• _To do_:
Beginning with the line that contains "Build this scene" and ending with the line that contains "return n.astype(np.float64) /", reproduce each line exactly; include both and add nothing.

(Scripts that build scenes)
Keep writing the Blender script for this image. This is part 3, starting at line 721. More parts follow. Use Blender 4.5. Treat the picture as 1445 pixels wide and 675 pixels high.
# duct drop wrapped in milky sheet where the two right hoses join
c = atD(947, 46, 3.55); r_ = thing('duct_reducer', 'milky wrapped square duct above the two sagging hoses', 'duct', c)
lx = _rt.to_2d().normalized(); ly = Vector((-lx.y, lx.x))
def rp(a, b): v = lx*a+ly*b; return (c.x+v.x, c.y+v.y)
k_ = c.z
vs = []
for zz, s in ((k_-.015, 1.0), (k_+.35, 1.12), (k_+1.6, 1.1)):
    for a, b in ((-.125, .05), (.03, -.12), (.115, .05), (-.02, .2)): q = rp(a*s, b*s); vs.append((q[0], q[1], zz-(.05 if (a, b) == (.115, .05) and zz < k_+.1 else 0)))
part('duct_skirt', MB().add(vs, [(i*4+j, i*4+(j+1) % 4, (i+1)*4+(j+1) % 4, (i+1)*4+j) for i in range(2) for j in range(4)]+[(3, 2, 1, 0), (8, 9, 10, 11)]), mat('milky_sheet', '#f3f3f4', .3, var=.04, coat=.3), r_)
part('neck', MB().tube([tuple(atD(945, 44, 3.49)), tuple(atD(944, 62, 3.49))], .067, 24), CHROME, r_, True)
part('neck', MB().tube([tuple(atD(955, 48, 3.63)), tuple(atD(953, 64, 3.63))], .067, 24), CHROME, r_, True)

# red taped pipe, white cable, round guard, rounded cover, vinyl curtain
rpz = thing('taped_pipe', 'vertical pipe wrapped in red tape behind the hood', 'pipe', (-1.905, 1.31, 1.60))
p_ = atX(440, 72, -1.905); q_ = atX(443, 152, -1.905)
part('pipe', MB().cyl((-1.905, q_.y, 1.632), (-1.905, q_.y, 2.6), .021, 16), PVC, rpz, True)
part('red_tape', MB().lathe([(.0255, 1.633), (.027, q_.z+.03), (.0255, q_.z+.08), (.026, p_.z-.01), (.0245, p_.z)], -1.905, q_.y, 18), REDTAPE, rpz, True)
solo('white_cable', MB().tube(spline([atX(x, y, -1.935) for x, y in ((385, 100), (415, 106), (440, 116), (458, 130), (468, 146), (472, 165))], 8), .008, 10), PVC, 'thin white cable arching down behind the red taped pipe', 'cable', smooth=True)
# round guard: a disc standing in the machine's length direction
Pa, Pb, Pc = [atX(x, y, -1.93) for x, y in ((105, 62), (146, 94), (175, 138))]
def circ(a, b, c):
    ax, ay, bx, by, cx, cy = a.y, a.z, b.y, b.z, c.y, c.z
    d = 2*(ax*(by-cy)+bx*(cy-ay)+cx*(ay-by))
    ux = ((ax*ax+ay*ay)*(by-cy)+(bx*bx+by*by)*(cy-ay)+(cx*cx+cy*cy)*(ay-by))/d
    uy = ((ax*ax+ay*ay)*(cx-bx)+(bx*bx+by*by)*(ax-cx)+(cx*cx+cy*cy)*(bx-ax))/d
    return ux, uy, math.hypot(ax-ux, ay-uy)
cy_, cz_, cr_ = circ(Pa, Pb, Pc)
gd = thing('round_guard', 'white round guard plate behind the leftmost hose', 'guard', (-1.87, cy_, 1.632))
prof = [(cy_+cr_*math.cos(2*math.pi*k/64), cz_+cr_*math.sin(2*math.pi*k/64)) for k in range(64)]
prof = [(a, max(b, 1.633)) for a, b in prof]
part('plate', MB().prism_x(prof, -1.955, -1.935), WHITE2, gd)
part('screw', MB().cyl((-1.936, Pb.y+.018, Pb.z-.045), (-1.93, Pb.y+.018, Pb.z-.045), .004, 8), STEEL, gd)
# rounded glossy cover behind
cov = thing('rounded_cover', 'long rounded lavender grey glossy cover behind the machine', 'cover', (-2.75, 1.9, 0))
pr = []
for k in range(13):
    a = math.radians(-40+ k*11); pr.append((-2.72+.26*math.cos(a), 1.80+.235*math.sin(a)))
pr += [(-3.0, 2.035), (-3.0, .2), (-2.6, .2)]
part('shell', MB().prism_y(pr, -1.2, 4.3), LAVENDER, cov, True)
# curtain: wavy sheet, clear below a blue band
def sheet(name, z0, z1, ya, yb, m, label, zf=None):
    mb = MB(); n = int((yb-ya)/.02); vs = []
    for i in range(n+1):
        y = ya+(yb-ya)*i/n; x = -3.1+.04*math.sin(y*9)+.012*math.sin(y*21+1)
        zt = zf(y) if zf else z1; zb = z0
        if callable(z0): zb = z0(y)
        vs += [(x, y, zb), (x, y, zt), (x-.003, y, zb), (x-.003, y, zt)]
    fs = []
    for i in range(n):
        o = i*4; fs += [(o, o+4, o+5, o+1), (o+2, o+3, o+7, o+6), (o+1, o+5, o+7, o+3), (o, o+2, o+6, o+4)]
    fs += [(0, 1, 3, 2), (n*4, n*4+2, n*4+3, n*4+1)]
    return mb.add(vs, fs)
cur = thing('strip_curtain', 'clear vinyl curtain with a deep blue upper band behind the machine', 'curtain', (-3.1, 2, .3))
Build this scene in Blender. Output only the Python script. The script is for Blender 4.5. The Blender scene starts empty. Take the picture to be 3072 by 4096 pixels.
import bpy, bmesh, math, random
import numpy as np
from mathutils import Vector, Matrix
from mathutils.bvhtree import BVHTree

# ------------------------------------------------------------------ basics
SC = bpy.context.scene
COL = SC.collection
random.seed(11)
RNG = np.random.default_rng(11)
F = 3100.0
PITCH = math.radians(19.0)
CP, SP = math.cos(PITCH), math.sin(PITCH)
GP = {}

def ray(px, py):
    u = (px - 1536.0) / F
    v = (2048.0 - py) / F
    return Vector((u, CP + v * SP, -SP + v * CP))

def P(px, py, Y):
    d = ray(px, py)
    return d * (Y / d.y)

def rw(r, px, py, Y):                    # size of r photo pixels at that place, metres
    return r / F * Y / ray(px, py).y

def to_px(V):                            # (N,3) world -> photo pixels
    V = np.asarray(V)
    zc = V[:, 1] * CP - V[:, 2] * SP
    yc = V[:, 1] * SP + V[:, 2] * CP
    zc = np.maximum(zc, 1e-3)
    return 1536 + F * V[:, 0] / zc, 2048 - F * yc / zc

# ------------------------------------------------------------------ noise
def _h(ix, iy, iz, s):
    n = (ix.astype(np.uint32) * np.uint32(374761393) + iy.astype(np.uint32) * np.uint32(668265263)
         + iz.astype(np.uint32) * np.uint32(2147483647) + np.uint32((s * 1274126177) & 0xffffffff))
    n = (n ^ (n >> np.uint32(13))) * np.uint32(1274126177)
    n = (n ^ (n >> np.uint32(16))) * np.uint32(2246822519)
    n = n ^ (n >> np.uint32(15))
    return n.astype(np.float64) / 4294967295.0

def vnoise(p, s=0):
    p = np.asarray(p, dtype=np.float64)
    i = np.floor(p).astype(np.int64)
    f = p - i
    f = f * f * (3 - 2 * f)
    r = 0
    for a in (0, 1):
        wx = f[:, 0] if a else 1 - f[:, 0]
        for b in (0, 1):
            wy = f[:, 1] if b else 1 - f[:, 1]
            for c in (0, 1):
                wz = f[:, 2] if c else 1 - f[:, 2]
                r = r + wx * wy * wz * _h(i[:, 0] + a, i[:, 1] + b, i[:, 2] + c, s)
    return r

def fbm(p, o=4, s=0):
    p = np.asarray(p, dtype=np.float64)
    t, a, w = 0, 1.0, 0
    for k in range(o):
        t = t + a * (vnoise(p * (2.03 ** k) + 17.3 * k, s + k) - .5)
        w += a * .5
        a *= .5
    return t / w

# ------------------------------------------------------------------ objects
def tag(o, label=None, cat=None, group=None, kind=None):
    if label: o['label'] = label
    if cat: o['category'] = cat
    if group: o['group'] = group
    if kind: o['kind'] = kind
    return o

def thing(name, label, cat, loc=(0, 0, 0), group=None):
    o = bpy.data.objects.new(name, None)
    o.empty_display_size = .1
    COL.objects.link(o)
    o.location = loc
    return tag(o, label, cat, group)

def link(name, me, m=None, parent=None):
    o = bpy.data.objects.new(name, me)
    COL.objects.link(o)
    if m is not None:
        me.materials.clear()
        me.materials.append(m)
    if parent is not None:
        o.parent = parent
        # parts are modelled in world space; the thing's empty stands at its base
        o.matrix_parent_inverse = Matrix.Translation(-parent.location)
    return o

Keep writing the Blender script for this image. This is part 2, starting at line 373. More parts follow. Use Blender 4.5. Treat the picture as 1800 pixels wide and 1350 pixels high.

• _Result for this task_:
Build this scene in Blender. Output only the Python script. The script is for Blender 4.5. The Blender scene starts empty. Take the picture to be 3072 by 4096 pixels.
import bpy, bmesh, math, random
import numpy as np
from mathutils import Vector, Matrix
from mathutils.bvhtree import BVHTree

# ------------------------------------------------------------------ basics
SC = bpy.context.scene
COL = SC.collection
random.seed(11)
RNG = np.random.default_rng(11)
F = 3100.0
PITCH = math.radians(19.0)
CP, SP = math.cos(PITCH), math.sin(PITCH)
GP = {}

def ray(px, py):
    u = (px - 1536.0) / F
    v = (2048.0 - py) / F
    return Vector((u, CP + v * SP, -SP + v * CP))

def P(px, py, Y):
    d = ray(px, py)
    return d * (Y / d.y)

def rw(r, px, py, Y):                    # size of r photo pixels at that place, metres
    return r / F * Y / ray(px, py).y

def to_px(V):                            # (N,3) world -> photo pixels
    V = np.asarray(V)
    zc = V[:, 1] * CP - V[:, 2] * SP
    yc = V[:, 1] * SP + V[:, 2] * CP
    zc = np.maximum(zc, 1e-3)
    return 1536 + F * V[:, 0] / zc, 2048 - F * yc / zc

# ------------------------------------------------------------------ noise
def _h(ix, iy, iz, s):
    n = (ix.astype(np.uint32) * np.uint32(374761393) + iy.astype(np.uint32) * np.uint32(668265263)
         + iz.astype(np.uint32) * np.uint32(2147483647) + np.uint32((s * 1274126177) & 0xffffffff))
    n = (n ^ (n >> np.uint32(13))) * np.uint32(1274126177)
    n = (n ^ (n >> np.uint32(16))) * np.uint32(2246822519)
    n = n ^ (n >> np.uint32(15))
    return n.astype(np.float64) / 4294967295.0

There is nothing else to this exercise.